## Short problem
Quote only the lines from the top of the listing below down to and including the line with "MB().tube(pp, .0013, M['white'], 6).build('piping', sw)".

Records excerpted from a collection
________________________
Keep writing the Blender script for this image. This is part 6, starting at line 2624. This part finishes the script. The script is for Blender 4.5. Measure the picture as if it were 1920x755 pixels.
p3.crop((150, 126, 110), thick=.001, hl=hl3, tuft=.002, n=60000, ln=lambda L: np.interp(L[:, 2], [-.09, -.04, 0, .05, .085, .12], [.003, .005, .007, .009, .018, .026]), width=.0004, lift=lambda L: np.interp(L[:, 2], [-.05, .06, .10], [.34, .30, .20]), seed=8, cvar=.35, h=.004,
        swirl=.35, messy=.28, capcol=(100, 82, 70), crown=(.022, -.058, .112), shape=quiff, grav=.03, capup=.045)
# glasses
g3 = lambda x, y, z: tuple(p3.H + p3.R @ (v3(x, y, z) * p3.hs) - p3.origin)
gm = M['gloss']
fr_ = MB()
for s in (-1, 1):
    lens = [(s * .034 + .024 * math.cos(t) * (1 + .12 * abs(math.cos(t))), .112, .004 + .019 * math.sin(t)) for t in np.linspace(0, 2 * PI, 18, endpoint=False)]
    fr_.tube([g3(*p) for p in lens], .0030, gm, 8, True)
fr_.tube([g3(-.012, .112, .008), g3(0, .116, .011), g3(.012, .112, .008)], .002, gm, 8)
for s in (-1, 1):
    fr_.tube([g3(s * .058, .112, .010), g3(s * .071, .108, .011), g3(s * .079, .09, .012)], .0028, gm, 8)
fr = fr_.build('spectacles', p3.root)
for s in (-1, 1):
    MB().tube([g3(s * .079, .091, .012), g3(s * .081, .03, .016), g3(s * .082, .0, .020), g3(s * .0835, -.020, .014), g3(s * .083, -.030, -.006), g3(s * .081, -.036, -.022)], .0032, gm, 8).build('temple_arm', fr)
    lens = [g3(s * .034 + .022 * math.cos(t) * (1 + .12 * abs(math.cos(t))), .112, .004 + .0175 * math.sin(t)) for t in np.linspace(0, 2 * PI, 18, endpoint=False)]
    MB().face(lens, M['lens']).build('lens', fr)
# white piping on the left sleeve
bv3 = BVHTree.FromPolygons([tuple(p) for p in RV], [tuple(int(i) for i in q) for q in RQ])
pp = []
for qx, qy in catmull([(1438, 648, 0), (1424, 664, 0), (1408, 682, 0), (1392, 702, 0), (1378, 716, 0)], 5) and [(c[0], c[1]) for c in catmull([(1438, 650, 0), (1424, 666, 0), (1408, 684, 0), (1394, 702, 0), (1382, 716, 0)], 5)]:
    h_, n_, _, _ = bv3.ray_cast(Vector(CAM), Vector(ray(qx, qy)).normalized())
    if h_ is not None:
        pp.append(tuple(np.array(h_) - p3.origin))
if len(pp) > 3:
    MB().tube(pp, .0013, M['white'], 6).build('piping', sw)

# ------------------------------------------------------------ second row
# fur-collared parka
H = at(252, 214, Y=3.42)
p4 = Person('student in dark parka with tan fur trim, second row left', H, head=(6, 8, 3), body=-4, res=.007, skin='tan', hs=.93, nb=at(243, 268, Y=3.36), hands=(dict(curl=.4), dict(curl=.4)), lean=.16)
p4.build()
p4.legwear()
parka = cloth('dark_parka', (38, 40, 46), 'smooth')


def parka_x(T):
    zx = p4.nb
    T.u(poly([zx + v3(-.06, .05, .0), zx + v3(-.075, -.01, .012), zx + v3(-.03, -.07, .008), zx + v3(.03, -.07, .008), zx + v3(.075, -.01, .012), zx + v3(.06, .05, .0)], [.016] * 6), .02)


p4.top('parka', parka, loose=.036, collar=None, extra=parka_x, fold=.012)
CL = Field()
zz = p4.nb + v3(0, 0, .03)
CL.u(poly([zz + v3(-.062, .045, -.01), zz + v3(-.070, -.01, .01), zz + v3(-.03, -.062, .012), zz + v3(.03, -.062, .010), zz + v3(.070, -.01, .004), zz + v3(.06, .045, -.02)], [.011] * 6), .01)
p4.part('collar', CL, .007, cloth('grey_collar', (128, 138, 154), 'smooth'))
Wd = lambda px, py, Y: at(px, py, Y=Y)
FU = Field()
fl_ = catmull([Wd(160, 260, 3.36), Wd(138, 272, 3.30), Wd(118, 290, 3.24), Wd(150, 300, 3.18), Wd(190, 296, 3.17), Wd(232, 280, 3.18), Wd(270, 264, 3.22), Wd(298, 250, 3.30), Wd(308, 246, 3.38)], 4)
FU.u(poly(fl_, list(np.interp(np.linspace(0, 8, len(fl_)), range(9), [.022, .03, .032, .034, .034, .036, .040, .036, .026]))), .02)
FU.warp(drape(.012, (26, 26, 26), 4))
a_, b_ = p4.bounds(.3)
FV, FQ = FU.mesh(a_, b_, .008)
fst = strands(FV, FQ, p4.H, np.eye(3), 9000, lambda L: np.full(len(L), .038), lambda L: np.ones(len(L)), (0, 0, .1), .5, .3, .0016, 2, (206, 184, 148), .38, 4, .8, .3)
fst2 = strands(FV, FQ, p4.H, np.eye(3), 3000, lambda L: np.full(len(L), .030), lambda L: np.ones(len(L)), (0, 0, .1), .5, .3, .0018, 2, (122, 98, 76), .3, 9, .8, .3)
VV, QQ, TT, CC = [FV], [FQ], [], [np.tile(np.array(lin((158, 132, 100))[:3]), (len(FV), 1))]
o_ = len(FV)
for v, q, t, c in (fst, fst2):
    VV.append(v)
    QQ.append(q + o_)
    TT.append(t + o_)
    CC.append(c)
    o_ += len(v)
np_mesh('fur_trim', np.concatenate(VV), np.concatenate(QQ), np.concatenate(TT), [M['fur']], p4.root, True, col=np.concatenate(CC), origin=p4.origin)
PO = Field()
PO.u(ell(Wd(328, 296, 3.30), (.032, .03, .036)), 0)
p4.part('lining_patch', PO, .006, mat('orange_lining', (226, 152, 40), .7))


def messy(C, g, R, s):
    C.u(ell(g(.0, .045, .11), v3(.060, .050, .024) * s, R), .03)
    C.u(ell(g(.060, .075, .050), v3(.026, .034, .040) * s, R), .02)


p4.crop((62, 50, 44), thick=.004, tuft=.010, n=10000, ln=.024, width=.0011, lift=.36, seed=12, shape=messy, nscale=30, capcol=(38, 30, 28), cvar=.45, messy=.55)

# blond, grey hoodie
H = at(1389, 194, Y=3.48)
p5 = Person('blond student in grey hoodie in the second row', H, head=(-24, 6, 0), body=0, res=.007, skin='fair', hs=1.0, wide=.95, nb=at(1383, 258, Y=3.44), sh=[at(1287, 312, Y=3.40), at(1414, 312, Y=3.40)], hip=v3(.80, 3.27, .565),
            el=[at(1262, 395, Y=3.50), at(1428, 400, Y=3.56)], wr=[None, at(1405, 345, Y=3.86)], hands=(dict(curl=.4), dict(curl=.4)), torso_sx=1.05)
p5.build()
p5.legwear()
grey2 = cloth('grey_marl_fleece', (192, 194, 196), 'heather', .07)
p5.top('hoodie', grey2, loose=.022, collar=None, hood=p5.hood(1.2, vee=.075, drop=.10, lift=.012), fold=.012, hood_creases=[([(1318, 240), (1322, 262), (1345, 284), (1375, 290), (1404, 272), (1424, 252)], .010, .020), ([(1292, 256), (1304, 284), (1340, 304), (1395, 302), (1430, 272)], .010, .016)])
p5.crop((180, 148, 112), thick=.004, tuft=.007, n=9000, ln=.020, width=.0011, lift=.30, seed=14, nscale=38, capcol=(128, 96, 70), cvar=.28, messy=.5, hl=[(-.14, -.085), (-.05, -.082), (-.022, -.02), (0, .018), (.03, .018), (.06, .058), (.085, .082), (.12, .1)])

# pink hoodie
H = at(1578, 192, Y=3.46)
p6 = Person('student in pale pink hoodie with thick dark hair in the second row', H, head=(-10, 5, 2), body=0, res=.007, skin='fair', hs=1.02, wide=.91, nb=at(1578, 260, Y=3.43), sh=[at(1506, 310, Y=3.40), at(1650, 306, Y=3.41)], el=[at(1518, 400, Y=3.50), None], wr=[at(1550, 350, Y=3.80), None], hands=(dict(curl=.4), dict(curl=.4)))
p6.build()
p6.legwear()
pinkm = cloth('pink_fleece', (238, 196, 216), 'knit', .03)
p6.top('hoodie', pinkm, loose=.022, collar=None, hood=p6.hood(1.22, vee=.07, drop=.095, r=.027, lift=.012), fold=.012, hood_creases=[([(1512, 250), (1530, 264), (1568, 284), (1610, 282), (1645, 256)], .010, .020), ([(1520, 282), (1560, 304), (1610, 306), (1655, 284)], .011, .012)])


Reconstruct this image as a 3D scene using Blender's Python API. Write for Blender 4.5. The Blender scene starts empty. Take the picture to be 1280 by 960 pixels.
________________________
## Response to this exercise
Keep writing the Blender script for this image. This is part 6, starting at line 2624. This part finishes the script. The script is for Blender 4.5. Measure the picture as if it were 1920x755 pixels.
p3.crop((150, 126, 110), thick=.001, hl=hl3, tuft=.002, n=60000, ln=lambda L: np.interp(L[:, 2], [-.09, -.04, 0, .05, .085, .12], [.003, .005, .007, .009, .018, .026]), width=.0004, lift=lambda L: np.interp(L[:, 2], [-.05, .06, .10], [.34, .30, .20]), seed=8, cvar=.35, h=.004,
        swirl=.35, messy=.28, capcol=(100, 82, 70), crown=(.022, -.058, .112), shape=quiff, grav=.03, capup=.045)
# glasses
g3 = lambda x, y, z: tuple(p3.H + p3.R @ (v3(x, y, z) * p3.hs) - p3.origin)
gm = M['gloss']
fr_ = MB()
for s in (-1, 1):
    lens = [(s * .034 + .024 * math.cos(t) * (1 + .12 * abs(math.cos(t))), .112, .004 + .019 * math.sin(t)) for t in np.linspace(0, 2 * PI, 18, endpoint=False)]
    fr_.tube([g3(*p) for p in lens], .0030, gm, 8, True)
fr_.tube([g3(-.012, .112, .008), g3(0, .116, .011), g3(.012, .112, .008)], .002, gm, 8)
for s in (-1, 1):
    fr_.tube([g3(s * .058, .112, .010), g3(s * .071, .108, .011), g3(s * .079, .09, .012)], .0028, gm, 8)
fr = fr_.build('spectacles', p3.root)
for s in (-1, 1):
    MB().tube([g3(s * .079, .091, .012), g3(s * .081, .03, .016), g3(s * .082, .0, .020), g3(s * .0835, -.020, .014), g3(s * .083, -.030, -.006), g3(s * .081, -.036, -.022)], .0032, gm, 8).build('temple_arm', fr)
    lens = [g3(s * .034 + .022 * math.cos(t) * (1 + .12 * abs(math.cos(t))), .112, .004 + .0175 * math.sin(t)) for t in np.linspace(0, 2 * PI, 18, endpoint=False)]
    MB().face(lens, M['lens']).build('lens', fr)
# white piping on the left sleeve
bv3 = BVHTree.FromPolygons([tuple(p) for p in RV], [tuple(int(i) for i in q) for q in RQ])
pp = []
for qx, qy in catmull([(1438, 648, 0), (1424, 664, 0), (1408, 682, 0), (1392, 702, 0), (1378, 716, 0)], 5) and [(c[0], c[1]) for c in catmull([(1438, 650, 0), (1424, 666, 0), (1408, 684, 0), (1394, 702, 0), (1382, 716, 0)], 5)]:
    h_, n_, _, _ = bv3.ray_cast(Vector(CAM), Vector(ray(qx, qy)).normalized())
    if h_ is not None:
        pp.append(tuple(np.array(h_) - p3.origin))
if len(pp) > 3:
    MB().tube(pp, .0013, M['white'], 6).build('piping', sw)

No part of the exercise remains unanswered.